WHAT YOU HAVE TO DO
Write out the material exactly, with the pictures left out.

DATA SEGMENT
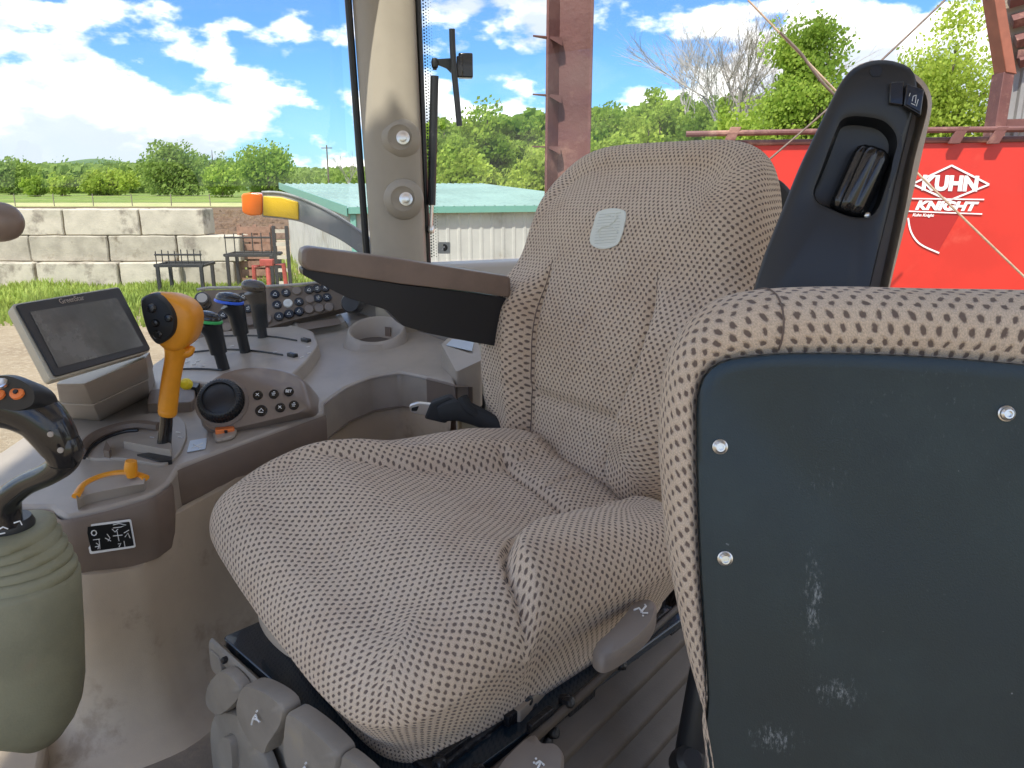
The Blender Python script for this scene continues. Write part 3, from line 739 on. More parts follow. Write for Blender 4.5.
# ------------------------------------------------------------ driver's seat
def sm(a, b, x):
    t = max(0., min(1., (x-a)/(b-a))); return t*t*(3-2*t)
def interp(x, T):
    for (x0, y0), (x1, y1) in zip(T, T[1:]):
        if x <= x1: t = max(0, (x-x0)/(x1-x0)); return y0+(y1-y0)*t
    return T[-1][1]
def pillow(name, m, parent, C, A, B, N, hw, hl, rho, T, power, h, res=110, T2=.03, build=True, slope=0., **kw):
    """padded cushion: rounded outline, rolled edges, UV in metres; h(a, b) is the crown height"""
    arc1 = rho*pi/2; Lt = arc1+T+T2*pi/2
    t0 = (hl-rho)/(hl-rho+Lt)
    S = hl-rho+Lt
    def pos(p, q):
        t = max(abs(p), abs(q)); dx, dy = (p/t, q/t) if t > 1e-9 else (1, 0)
        k = (abs(dx)**power+abs(dy)**power)**(-1/power)
        if t <= t0: kk = 1+(k-1)*sm(.7, 1, t/t0); ins = None; z = 0; fade = 1; rad = t/t0; inset = rho
        else:
            kk = k; s = (t-t0)/(1-t0)*Lt; rad = 1
            if s < arc1: f = s/rho; inset = rho*(1-sin(f)); z = -rho*(1-cos(f)); fade = 1-.25*s/arc1
            elif s < arc1+T: inset = slope*(s-arc1); z = -rho-(s-arc1); fade = .75*(1-(s-arc1)/max(T, 1e-6))
            else: f = (s-arc1-T)/T2; inset = slope*T + T2*(1-cos(f)); z = -rho-T-T2*sin(f); fade = 0
        a, b = dx*kk*rad, dy*kk*rad
        W = hw(b)
        x = a*(W-inset); y = b*(hl-inset)
        return C + A*x + B*y + N*(z + h(a, b)*fade)
    b = MB(); n = res; vs = []; L = [i/n*2-1 for i in range(n+1)]
    for q in L:
        for p in L: vs.append(pos(p, q))
    fs = []; us = []
    for j in range(n):
        for i in range(n):
            o = j*(n+1)+i; fs.append((o, o+1, o+n+2, o+n+1))
            us.append([(L[i]*S, L[j]*S), (L[i+1]*S, L[j]*S), (L[i+1]*S, L[j+1]*S), (L[i]*S, L[j+1]*S)])
    b.add(vs, fs, us)
    o = b.build(name, m, parent, keepnormals=True, angle=80, **kw)
    return o, pos
SF = Vector((-.8, -.6, 0)); SR = Vector((-.6, .8, 0))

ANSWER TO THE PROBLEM
The Blender Python script for this scene continues. Write part 3, from line 739 on. More parts follow. Write for Blender 4.5.
# ------------------------------------------------------------ driver's seat
def sm(a, b, x):
    t = max(0., min(1., (x-a)/(b-a))); return t*t*(3-2*t)
def interp(x, T):
    for (x0, y0), (x1, y1) in zip(T, T[1:]):
        if x <= x1: t = max(0, (x-x0)/(x1-x0)); return y0+(y1-y0)*t
    return T[-1][1]
def pillow(name, m, parent, C, A, B, N, hw, hl, rho, T, power, h, res=110, T2=.03, build=True, slope=0., **kw):
    """padded cushion: rounded outline, rolled edges, UV in metres; h(a, b) is the crown height"""
    arc1 = rho*pi/2; Lt = arc1+T+T2*pi/2
    t0 = (hl-rho)/(hl-rho+Lt)
    S = hl-rho+Lt
    def pos(p, q):
        t = max(abs(p), abs(q)); dx, dy = (p/t, q/t) if t > 1e-9 else (1, 0)
        k = (abs(dx)**power+abs(dy)**power)**(-1/power)
        if t <= t0: kk = 1+(k-1)*sm(.7, 1, t/t0); ins = None; z = 0; fade = 1; rad = t/t0; inset = rho
        else:
            kk = k; s = (t-t0)/(1-t0)*Lt; rad = 1
            if s < arc1: f = s/rho; inset = rho*(1-sin(f)); z = -rho*(1-cos(f)); fade = 1-.25*s/arc1
            elif s < arc1+T: inset = slope*(s-arc1); z = -rho-(s-arc1); fade = .75*(1-(s-arc1)/max(T, 1e-6))
            else: f = (s-arc1-T)/T2; inset = slope*T + T2*(1-cos(f)); z = -rho-T-T2*sin(f); fade = 0
        a, b = dx*kk*rad, dy*kk*rad
        W = hw(b)
        x = a*(W-inset); y = b*(hl-inset)
        return C + A*x + B*y + N*(z + h(a, b)*fade)
    b = MB(); n = res; vs = []; L = [i/n*2-1 for i in range(n+1)]
    for q in L:
        for p in L: vs.append(pos(p, q))
    fs = []; us = []
    for j in range(n):
        for i in range(n):
            o = j*(n+1)+i; fs.append((o, o+1, o+n+2, o+n+1))
            us.append([(L[i]*S, L[j]*S), (L[i+1]*S, L[j]*S), (L[i+1]*S, L[j+1]*S), (L[i]*S, L[j+1]*S)])
    b.add(vs, fs, us)
    o = b.build(name, m, parent, keepnormals=True, angle=80, **kw)
    return o, pos
SF = Vector((-.8, -.6, 0)); SR = Vector((-.6, .8, 0))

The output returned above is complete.